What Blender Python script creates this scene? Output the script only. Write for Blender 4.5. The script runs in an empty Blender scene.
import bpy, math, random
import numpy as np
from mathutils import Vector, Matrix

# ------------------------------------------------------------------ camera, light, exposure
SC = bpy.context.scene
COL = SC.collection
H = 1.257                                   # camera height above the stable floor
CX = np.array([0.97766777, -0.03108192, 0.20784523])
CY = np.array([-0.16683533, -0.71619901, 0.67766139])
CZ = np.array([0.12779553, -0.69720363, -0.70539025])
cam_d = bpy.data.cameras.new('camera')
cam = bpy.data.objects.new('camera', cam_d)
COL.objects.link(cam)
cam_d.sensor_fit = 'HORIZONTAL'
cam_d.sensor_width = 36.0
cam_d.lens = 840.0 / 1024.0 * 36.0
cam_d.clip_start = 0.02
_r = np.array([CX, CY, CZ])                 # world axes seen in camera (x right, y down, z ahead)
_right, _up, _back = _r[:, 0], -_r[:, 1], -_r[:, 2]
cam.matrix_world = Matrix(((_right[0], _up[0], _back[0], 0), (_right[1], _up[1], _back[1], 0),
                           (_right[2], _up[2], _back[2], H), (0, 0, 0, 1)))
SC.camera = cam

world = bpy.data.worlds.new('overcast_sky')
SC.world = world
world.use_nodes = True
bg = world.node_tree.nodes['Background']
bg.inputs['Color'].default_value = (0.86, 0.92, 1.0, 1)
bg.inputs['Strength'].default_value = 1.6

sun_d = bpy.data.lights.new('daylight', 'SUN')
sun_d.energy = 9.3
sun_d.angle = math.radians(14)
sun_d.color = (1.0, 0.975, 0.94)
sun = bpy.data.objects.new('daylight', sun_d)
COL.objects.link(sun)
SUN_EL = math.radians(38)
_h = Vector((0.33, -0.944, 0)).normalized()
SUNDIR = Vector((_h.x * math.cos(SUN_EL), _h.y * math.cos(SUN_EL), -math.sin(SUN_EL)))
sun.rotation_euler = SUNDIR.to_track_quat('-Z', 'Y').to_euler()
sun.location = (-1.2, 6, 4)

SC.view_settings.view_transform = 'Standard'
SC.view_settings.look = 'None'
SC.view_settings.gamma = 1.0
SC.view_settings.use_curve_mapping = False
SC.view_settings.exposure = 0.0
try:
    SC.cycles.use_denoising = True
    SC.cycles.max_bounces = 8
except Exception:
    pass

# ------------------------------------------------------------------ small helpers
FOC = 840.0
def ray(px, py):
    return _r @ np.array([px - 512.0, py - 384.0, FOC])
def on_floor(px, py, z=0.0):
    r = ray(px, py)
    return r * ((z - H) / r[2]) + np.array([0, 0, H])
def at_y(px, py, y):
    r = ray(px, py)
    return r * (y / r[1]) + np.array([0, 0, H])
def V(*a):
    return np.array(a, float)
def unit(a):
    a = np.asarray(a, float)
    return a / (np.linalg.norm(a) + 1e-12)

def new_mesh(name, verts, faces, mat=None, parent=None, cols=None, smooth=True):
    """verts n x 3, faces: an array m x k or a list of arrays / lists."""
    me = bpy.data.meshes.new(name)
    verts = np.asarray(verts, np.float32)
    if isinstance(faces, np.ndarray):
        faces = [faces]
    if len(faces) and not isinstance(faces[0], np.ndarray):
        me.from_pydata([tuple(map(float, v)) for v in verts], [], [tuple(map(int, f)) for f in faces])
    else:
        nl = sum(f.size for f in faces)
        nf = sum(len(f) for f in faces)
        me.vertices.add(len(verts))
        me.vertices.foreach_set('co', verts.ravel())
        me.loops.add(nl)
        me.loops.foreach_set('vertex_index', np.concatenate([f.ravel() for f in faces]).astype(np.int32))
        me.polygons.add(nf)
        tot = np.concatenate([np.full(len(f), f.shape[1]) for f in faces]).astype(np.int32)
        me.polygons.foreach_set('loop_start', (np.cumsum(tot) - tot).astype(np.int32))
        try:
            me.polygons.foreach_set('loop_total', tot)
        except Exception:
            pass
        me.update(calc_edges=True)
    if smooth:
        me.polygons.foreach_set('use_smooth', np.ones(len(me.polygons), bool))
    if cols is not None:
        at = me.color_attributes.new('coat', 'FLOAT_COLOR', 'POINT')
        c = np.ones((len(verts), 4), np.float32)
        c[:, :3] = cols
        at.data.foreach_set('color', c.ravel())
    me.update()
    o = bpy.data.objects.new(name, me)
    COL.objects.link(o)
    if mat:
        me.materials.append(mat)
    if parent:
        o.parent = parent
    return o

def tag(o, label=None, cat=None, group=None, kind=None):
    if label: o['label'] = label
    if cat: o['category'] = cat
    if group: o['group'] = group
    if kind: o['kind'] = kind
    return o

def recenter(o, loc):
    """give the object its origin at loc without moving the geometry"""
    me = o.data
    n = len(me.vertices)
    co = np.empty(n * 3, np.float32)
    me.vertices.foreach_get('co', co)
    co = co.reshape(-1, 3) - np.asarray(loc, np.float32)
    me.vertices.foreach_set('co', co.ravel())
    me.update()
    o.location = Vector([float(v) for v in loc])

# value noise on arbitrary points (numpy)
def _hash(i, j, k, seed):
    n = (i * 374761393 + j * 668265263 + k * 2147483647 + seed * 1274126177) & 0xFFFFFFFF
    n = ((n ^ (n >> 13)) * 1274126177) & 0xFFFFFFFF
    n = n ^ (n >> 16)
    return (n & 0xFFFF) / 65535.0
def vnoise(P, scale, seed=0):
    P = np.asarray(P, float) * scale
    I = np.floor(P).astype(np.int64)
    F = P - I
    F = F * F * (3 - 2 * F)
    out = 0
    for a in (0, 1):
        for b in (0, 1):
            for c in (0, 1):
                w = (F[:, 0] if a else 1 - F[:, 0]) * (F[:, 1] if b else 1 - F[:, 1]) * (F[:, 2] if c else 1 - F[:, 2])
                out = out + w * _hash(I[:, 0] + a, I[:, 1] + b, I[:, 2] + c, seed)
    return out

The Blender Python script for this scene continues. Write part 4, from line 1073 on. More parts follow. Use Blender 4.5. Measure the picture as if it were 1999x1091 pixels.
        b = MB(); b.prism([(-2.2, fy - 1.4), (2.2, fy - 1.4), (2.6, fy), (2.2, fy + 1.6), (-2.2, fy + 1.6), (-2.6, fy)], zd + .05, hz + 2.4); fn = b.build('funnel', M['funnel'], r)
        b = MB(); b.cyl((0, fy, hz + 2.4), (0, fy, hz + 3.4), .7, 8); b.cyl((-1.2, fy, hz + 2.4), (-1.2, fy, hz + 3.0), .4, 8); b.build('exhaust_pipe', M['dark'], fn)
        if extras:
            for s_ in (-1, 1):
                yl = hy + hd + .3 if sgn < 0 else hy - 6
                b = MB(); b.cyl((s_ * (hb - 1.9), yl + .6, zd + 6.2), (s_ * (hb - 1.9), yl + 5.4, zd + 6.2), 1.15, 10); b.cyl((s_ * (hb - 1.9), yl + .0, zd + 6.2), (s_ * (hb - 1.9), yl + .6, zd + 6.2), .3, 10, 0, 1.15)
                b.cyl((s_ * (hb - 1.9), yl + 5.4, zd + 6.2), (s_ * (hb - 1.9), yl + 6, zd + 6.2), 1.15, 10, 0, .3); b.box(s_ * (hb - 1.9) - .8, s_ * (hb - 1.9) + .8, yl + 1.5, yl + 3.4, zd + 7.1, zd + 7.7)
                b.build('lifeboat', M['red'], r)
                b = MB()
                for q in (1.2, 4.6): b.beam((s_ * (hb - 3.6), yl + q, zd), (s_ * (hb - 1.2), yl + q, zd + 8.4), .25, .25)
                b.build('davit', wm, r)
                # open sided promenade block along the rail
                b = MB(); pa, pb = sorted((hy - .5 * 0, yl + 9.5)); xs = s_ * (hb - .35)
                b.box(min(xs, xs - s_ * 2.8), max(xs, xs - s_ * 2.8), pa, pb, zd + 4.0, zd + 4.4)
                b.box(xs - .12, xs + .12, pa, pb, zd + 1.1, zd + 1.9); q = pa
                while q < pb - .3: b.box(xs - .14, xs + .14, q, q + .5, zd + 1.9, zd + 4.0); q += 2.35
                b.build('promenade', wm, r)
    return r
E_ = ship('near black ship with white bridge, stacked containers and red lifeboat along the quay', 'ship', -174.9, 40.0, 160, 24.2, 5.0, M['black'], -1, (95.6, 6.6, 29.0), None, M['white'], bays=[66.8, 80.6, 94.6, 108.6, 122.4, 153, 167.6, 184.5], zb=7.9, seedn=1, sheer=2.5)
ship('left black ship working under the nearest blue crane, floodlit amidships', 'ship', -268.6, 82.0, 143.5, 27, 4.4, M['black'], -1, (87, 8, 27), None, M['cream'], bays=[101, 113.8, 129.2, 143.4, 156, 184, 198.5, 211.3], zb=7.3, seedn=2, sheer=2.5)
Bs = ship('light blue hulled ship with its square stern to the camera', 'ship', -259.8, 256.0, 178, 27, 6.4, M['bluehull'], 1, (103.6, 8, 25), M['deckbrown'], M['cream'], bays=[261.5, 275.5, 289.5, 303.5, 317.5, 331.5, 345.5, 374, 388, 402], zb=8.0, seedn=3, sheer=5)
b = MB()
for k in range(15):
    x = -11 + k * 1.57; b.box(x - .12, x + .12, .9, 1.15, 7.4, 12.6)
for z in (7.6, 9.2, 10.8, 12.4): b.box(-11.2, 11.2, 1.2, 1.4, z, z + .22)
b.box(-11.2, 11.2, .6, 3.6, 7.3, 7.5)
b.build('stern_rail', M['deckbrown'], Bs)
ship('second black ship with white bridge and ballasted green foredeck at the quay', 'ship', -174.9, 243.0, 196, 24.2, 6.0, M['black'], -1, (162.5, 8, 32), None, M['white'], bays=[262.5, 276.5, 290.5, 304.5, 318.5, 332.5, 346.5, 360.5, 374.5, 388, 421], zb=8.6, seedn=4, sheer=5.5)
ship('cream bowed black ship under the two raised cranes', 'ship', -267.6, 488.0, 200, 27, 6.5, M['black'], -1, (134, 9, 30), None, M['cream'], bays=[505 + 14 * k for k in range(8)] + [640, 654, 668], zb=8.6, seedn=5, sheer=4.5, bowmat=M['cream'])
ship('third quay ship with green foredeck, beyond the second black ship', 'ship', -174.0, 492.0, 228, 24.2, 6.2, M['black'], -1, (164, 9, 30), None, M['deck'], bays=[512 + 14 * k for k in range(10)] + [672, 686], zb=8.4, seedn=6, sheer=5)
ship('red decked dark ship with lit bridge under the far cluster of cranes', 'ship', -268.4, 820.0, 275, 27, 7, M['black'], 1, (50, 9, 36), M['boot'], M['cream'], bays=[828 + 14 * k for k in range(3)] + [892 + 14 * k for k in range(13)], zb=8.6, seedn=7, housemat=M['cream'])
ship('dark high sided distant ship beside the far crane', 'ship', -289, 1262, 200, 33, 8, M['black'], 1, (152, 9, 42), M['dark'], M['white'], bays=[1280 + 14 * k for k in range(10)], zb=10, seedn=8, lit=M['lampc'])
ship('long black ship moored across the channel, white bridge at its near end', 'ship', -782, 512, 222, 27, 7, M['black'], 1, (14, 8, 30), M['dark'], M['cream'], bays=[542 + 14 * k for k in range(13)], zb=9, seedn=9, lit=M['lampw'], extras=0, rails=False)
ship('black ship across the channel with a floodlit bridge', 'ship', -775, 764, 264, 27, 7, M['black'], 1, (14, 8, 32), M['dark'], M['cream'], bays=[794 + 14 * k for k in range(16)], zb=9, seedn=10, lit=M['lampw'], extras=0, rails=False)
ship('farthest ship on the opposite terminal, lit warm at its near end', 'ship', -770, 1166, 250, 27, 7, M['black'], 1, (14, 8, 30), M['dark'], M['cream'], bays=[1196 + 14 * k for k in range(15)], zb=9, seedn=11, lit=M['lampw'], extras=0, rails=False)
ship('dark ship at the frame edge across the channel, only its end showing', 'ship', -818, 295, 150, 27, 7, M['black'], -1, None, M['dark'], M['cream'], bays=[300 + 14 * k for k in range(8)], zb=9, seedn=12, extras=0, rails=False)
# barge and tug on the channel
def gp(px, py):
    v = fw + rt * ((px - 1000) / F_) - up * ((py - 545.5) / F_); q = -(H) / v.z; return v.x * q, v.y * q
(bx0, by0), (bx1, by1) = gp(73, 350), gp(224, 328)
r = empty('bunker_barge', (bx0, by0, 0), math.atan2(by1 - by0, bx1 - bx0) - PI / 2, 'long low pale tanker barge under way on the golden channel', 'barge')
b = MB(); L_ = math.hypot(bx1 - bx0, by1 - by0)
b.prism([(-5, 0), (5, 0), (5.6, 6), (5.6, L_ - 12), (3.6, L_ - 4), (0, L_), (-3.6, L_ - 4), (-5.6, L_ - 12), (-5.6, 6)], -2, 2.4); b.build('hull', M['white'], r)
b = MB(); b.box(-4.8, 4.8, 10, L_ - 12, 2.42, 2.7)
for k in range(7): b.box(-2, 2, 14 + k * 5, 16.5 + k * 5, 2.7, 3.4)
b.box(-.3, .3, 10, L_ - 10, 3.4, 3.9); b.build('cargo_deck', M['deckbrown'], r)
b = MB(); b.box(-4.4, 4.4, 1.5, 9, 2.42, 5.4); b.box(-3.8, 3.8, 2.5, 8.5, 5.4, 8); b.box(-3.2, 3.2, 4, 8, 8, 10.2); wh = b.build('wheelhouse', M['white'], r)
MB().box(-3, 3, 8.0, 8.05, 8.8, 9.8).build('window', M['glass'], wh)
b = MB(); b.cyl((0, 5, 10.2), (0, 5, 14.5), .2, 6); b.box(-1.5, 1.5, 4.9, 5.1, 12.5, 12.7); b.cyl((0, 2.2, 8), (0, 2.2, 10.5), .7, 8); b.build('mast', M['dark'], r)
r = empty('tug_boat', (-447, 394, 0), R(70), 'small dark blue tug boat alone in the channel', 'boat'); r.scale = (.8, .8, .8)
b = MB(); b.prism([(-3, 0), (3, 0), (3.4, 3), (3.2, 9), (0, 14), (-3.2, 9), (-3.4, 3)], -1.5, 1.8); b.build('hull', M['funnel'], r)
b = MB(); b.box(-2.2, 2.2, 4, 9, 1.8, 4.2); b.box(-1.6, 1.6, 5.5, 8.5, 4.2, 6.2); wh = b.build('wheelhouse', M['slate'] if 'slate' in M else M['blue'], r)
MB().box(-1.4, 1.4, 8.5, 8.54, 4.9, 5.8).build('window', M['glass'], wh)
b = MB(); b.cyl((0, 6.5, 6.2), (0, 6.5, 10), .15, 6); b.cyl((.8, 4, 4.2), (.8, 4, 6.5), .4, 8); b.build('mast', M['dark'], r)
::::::
*The task*
Print exactly, and only, the lines beginning at the top of the listing and ending at the line with "bg.inputs['Strength'].default_value = 1.6".

*The response*
What Blender Python script creates this scene? Output the script only. Write for Blender 4.5. The script runs in an empty Blender scene.
import bpy, math, random
import numpy as np
from mathutils import Vector, Matrix

# ------------------------------------------------------------------ camera, light, exposure
SC = bpy.context.scene
COL = SC.collection
H = 1.257                                   # camera height above the stable floor
CX = np.array([0.97766777, -0.03108192, 0.20784523])
CY = np.array([-0.16683533, -0.71619901, 0.67766139])
CZ = np.array([0.12779553, -0.69720363, -0.70539025])
cam_d = bpy.data.cameras.new('camera')
cam = bpy.data.objects.new('camera', cam_d)
COL.objects.link(cam)
cam_d.sensor_fit = 'HORIZONTAL'
cam_d.sensor_width = 36.0
cam_d.lens = 840.0 / 1024.0 * 36.0
cam_d.clip_start = 0.02
_r = np.array([CX, CY, CZ])                 # world axes seen in camera (x right, y down, z ahead)
_right, _up, _back = _r[:, 0], -_r[:, 1], -_r[:, 2]
cam.matrix_world = Matrix(((_right[0], _up[0], _back[0], 0), (_right[1], _up[1], _back[1], 0),
                           (_right[2], _up[2], _back[2], H), (0, 0, 0, 1)))
SC.camera = cam

world = bpy.data.worlds.new('overcast_sky')
SC.world = world
world.use_nodes = True
bg = world.node_tree.nodes['Background']
bg.inputs['Color'].default_value = (0.86, 0.92, 1.0, 1)
bg.inputs['Strength'].default_value = 1.6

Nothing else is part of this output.